[Stated problem] In the entries below, identify every line with the string "scene" and copy it.
* BEGIN *
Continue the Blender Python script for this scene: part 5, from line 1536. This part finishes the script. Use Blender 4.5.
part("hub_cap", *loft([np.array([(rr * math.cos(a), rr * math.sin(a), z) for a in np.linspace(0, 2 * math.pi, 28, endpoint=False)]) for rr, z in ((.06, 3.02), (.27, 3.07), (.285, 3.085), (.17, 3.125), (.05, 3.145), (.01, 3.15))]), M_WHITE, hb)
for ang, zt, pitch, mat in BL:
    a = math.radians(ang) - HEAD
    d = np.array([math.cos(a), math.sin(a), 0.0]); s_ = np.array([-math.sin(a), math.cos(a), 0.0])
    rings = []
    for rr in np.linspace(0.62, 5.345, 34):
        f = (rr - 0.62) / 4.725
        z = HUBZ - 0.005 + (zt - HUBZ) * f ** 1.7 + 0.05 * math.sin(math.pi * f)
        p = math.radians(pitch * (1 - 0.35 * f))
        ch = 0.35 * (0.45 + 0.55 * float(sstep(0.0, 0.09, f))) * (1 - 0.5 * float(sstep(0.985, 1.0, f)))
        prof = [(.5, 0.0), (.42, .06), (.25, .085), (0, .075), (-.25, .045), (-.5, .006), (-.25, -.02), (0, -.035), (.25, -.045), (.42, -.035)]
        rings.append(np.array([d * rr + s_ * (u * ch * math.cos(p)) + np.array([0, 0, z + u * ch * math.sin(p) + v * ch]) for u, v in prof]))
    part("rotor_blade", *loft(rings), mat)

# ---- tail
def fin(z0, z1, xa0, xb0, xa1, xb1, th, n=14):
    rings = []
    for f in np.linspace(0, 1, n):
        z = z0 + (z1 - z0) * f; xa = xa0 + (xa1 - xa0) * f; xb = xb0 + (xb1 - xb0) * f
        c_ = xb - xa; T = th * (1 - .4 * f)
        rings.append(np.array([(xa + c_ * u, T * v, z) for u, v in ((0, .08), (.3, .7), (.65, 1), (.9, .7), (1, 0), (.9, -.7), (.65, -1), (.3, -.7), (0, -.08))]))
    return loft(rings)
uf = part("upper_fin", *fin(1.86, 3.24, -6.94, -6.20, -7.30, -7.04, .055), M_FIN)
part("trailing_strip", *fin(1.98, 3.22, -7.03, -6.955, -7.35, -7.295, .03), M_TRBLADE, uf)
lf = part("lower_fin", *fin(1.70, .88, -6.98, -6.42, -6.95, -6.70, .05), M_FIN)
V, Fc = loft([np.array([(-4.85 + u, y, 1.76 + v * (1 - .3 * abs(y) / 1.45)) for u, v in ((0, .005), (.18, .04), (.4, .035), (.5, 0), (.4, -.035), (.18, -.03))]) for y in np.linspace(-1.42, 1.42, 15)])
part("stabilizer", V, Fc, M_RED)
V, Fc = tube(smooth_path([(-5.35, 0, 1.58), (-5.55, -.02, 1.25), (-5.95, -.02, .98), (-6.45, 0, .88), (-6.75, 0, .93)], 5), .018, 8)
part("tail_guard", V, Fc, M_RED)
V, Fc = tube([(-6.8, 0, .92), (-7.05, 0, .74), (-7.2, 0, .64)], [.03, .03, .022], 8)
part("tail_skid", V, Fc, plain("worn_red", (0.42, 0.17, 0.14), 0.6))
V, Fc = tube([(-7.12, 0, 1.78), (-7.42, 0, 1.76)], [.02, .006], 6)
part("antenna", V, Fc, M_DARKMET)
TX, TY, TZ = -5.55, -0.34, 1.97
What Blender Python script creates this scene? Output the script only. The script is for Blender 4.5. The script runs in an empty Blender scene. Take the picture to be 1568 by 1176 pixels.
* END *
[Result]
Continue the Blender Python script for this scene: part 5, from line 1536. This part finishes the script. Use Blender 4.5.
What Blender Python script creates this scene? Output the script only. The script is for Blender 4.5. The script runs in an empty Blender scene. Take the picture to be 1568 by 1176 pixels.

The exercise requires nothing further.